Search the data for the word "scene". Reproduce every line where it is found.
_ _ _ _ _
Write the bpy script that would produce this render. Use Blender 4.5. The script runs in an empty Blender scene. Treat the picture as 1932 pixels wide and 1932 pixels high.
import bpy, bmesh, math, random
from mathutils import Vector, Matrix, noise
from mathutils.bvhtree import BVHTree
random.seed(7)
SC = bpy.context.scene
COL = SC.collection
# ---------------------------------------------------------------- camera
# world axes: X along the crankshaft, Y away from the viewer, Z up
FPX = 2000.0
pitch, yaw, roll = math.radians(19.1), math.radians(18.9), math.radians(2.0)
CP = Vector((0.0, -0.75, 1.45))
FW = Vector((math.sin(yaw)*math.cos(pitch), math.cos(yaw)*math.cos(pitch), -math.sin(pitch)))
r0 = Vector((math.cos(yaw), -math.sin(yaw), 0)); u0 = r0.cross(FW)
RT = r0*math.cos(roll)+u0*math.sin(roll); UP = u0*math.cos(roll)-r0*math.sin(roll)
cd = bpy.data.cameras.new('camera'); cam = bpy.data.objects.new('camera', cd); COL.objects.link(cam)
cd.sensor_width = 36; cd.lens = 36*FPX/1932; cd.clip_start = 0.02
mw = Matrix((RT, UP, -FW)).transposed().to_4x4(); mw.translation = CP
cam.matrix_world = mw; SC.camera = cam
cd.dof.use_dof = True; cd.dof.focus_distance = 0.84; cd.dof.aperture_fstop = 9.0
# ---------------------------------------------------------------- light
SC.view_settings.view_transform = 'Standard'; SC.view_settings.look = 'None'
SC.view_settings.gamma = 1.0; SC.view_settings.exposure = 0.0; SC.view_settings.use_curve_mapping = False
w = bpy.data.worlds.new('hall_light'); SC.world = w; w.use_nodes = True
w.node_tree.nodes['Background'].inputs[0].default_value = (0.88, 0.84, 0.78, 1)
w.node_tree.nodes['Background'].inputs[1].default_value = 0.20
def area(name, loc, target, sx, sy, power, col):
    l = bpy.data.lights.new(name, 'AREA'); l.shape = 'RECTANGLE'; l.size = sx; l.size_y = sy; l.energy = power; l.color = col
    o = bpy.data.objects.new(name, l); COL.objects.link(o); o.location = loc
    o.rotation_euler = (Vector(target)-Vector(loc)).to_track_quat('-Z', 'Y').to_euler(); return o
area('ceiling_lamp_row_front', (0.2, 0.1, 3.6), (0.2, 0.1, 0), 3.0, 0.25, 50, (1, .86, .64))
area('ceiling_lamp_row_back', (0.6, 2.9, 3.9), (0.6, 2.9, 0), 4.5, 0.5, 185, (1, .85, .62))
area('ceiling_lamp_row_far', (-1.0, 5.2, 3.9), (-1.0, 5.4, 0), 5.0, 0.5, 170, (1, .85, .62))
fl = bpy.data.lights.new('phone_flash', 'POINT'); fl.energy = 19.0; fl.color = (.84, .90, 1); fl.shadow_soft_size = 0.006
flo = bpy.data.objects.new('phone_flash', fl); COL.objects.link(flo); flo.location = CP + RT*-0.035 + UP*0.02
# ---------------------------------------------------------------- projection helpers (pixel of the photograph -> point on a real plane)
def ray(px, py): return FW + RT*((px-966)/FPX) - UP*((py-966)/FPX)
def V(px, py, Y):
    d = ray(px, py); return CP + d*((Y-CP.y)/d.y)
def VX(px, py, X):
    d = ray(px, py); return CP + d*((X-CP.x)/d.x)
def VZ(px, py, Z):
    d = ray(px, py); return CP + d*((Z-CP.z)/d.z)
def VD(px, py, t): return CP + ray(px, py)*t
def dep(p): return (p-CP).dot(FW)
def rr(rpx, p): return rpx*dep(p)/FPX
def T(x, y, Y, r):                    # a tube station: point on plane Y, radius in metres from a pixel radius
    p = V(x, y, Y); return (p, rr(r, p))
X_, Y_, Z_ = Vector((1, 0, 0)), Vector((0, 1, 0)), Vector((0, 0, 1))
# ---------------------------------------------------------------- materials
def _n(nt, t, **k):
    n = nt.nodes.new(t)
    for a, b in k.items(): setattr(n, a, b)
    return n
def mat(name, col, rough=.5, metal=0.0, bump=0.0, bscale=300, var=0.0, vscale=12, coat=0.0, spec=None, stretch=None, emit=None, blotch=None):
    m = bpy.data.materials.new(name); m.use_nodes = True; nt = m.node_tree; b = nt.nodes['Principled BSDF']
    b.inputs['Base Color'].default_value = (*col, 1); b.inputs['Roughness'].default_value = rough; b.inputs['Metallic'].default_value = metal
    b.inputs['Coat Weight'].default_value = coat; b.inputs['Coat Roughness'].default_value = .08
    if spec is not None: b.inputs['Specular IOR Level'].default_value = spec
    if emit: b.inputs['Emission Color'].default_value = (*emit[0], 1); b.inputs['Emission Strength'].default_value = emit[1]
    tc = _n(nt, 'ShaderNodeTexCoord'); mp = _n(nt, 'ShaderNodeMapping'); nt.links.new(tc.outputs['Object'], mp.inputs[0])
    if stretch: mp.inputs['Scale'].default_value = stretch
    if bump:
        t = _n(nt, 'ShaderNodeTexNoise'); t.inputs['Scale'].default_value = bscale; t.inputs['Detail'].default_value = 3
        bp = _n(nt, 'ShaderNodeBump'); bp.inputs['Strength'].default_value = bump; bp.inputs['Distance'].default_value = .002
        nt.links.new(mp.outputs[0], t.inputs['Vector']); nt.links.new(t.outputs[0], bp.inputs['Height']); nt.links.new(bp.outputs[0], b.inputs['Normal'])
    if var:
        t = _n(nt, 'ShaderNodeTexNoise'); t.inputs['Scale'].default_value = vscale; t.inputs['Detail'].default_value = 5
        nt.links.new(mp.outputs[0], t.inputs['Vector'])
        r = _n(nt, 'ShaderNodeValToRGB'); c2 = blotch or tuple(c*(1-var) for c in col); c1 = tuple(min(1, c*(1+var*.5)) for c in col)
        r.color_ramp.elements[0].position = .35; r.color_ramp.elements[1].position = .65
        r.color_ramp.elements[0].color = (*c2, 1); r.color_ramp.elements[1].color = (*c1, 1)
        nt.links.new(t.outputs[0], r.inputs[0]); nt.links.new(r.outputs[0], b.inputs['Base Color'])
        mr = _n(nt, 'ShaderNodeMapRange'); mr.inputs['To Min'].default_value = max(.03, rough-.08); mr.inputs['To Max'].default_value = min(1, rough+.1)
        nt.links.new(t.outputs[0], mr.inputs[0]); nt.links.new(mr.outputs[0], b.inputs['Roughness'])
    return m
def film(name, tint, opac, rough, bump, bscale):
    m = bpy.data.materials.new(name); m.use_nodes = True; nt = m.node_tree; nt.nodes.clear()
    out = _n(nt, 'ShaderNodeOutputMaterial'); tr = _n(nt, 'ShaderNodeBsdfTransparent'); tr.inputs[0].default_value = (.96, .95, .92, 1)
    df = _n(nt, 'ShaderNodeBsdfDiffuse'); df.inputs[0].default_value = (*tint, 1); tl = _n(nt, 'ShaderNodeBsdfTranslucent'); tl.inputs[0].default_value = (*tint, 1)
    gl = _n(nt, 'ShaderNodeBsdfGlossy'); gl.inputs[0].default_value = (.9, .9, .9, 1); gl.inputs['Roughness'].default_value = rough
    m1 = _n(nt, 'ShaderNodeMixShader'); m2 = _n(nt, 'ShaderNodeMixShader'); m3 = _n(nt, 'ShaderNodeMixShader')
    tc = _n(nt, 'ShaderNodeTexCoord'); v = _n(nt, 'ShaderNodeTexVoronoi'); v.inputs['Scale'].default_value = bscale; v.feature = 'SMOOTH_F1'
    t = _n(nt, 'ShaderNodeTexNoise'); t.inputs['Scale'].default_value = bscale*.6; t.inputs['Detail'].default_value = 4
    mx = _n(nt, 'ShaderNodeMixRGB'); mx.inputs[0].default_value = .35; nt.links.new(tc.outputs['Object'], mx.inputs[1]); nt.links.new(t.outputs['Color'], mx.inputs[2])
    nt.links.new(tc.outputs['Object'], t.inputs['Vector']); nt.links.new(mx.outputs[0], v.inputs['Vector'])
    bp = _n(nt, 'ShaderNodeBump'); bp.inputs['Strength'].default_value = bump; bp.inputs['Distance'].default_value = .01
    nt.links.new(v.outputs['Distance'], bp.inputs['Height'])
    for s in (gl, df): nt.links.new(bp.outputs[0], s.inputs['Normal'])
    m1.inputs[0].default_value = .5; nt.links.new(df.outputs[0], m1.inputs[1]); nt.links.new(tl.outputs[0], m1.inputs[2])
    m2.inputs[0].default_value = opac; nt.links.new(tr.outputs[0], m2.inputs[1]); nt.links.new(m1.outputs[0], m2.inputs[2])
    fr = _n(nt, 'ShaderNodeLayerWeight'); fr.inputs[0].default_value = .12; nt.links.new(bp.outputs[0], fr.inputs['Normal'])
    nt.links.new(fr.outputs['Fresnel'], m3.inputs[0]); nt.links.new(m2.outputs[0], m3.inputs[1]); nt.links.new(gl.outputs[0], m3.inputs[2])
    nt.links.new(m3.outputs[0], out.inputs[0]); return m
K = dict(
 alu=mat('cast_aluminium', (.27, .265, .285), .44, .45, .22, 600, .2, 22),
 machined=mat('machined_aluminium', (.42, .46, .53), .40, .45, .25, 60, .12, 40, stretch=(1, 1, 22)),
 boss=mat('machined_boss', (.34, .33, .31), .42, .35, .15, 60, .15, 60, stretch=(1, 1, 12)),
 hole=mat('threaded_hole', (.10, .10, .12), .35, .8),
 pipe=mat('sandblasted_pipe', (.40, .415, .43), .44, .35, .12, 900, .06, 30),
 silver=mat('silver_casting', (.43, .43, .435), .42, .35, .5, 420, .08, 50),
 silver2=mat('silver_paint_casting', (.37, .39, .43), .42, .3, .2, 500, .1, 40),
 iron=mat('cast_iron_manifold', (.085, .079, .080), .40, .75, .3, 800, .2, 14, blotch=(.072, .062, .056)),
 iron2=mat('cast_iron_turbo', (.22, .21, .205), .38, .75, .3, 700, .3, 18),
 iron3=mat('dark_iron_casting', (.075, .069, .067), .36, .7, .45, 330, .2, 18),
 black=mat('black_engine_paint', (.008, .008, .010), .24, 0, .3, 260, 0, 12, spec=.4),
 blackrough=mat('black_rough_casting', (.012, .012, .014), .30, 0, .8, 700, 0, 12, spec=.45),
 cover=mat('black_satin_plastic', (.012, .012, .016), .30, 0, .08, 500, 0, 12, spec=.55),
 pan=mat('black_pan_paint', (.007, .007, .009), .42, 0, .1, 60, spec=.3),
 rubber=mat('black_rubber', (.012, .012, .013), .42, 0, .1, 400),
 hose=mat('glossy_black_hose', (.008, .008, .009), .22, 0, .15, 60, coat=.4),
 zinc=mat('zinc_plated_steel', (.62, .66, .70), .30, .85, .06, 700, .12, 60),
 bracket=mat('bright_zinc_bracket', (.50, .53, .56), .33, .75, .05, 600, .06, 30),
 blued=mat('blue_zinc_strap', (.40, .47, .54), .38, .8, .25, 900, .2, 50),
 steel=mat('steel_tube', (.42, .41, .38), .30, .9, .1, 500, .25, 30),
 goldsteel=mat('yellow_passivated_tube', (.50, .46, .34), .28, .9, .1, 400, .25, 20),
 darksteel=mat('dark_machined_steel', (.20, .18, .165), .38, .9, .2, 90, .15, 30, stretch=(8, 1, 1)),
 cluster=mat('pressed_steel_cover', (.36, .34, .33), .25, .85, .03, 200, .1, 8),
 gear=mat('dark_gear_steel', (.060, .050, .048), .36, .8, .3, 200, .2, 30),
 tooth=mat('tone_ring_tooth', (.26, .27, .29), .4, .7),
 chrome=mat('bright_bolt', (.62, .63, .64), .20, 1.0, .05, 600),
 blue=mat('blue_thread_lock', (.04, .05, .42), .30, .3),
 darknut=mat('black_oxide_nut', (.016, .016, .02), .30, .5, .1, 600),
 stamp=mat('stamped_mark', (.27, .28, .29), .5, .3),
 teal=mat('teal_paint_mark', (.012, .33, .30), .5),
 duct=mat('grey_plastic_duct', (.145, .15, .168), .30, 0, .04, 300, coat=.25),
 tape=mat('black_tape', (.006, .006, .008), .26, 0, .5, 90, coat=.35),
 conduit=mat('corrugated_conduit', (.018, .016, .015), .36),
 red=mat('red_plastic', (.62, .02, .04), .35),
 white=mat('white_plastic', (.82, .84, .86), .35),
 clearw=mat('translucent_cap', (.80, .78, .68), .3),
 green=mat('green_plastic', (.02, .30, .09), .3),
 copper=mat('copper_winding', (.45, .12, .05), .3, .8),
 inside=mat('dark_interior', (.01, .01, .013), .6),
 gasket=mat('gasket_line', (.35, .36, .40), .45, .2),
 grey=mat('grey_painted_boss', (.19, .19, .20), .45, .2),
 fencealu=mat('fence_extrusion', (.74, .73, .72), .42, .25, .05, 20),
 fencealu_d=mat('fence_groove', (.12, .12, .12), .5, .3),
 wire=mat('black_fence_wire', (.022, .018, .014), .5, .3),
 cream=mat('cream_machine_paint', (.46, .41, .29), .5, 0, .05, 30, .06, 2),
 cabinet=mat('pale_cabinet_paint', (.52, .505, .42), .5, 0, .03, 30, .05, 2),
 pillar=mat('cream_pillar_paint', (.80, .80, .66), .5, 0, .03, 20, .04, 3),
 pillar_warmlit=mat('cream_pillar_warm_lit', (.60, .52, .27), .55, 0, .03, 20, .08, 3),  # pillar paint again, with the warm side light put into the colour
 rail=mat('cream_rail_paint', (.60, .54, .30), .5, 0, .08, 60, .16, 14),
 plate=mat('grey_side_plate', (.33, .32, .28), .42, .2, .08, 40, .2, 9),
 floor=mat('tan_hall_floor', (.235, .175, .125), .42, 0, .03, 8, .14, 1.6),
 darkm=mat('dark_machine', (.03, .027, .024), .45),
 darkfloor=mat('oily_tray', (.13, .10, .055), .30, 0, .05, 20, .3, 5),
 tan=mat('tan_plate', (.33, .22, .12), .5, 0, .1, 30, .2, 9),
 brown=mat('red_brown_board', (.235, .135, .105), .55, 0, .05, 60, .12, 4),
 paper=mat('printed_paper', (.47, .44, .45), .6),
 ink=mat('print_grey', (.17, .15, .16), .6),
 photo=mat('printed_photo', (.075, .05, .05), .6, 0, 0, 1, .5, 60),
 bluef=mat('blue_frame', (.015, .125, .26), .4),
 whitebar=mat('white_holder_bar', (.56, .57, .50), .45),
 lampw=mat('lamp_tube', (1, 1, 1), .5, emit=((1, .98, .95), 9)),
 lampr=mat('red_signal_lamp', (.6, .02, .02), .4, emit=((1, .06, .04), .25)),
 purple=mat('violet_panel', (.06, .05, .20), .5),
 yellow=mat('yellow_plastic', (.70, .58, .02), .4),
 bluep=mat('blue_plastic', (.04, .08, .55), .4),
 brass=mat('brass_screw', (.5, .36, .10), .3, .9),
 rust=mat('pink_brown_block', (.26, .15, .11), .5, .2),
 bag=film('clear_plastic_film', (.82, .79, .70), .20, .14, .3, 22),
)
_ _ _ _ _
* _Answer to this exercise_
Write the bpy script that would produce this render. Use Blender 4.5. The script runs in an empty Blender scene. Treat the picture as 1932 pixels wide and 1932 pixels high.
SC = bpy.context.scene